Вот в чем был секрет могущества Кожинова, а не в каких-то якобы тайных связях с сильными мира сего.
Бывало, что Вадим и разочаровывался в своих избранниках и учениках, но ведь для этого сначала надо было очароваться! А делать это он умел, как никто другой.
Ну кто до него знал, что уже немолодой человек, Николай Тюрин, замечательно исполняет под гитару русские романсы и народные песни? Вадим узнал, вывел его на телевидение, прославил на страницах популярнейшего тогда журнала “Огонек”, устроил Тюрину несколько концертов в залах Москвы и провинции, и тот хоть на склоне лет, но получил известность и зажил более-менее по-человечески. А Вадим, увлекшись им и его друзьями-гитаристами, написал, в конечном счете, замечательное исследование о великих русских гитаристах двух столетий.

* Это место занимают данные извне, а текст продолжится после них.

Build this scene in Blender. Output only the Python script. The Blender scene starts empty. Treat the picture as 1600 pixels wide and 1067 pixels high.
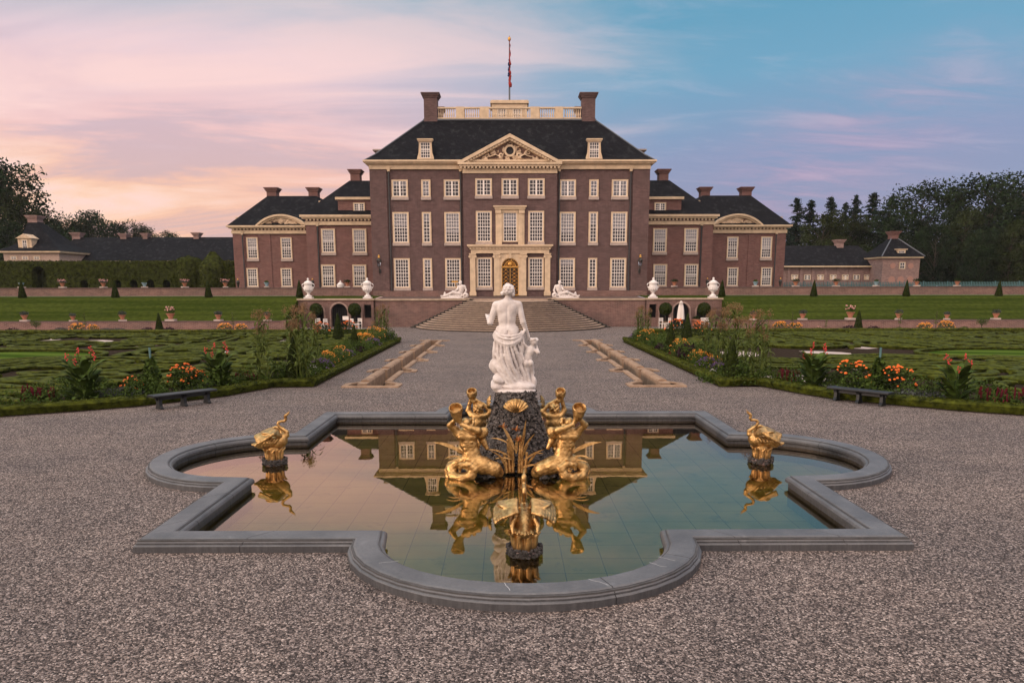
import bpy, math, random
import numpy as np
from mathutils import Vector, Matrix, Euler, noise
from mathutils.geometry import delaunay_2d_cdt

# ---------------------------------------------------------------- camera, sky, sun
scene = bpy.context.scene
COL = scene.collection
R = math.radians
CAM_Z = 3.8
FOCAL = 1156.0                      # in pixels of a 1600 wide picture
PITCH = R(9.97)
cam_data = bpy.data.cameras.new('camera')
cam_data.sensor_width = 36.0
cam_data.lens = FOCAL / 1600 * 36.0
cam_data.shift_y = 119.7 / 1600
cam_data.clip_end = 5000
cam = bpy.data.objects.new('camera', cam_data)
COL.objects.link(cam)
cam.location = (-0.23, 0, CAM_Z)
CAM_ROT = (Matrix.Rotation(R(-0.287), 3, 'Z') @ Matrix.Rotation(R(90) - PITCH, 3, 'X') @ Matrix.Rotation(R(-0.10), 3, 'Z'))
cam.rotation_euler = CAM_ROT.to_euler()
scene.camera = cam
scene.view_settings.view_transform = 'Standard'
scene.view_settings.look = 'None'
scene.view_settings.exposure = 0.0
scene.view_settings.gamma = 1.0
scene.render.engine = 'CYCLES'
scene.cycles.max_bounces = 6
scene.cycles.diffuse_bounces = 3
scene.cycles.glossy_bounces = 3
scene.cycles.transparent_max_bounces = 8
scene.cycles.use_denoising = True
scene.cycles.caustics_reflective = False
scene.cycles.caustics_refractive = False

def srgb(r, g, b):
    def f(c):
        c /= 255.0
        return c / 12.92 if c <= 0.04045 else ((c + 0.055) / 1.055) ** 2.4
    return (f(r), f(g), f(b), 1.0)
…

Для меня и для многих моих друзей первое знакомство с княжной русской народной песни Татьяной Петровой состоялось благодаря Кожинову. Он уговорил нашего друга, покойного ныне Вячеслава Шугаева, у которого была своя программа на телевидении, посвятить ей целую передачу, сам сидел рядом, размышляя о русском голосе, русском репертуаре и всей русской стати ныне знаменитой певицы.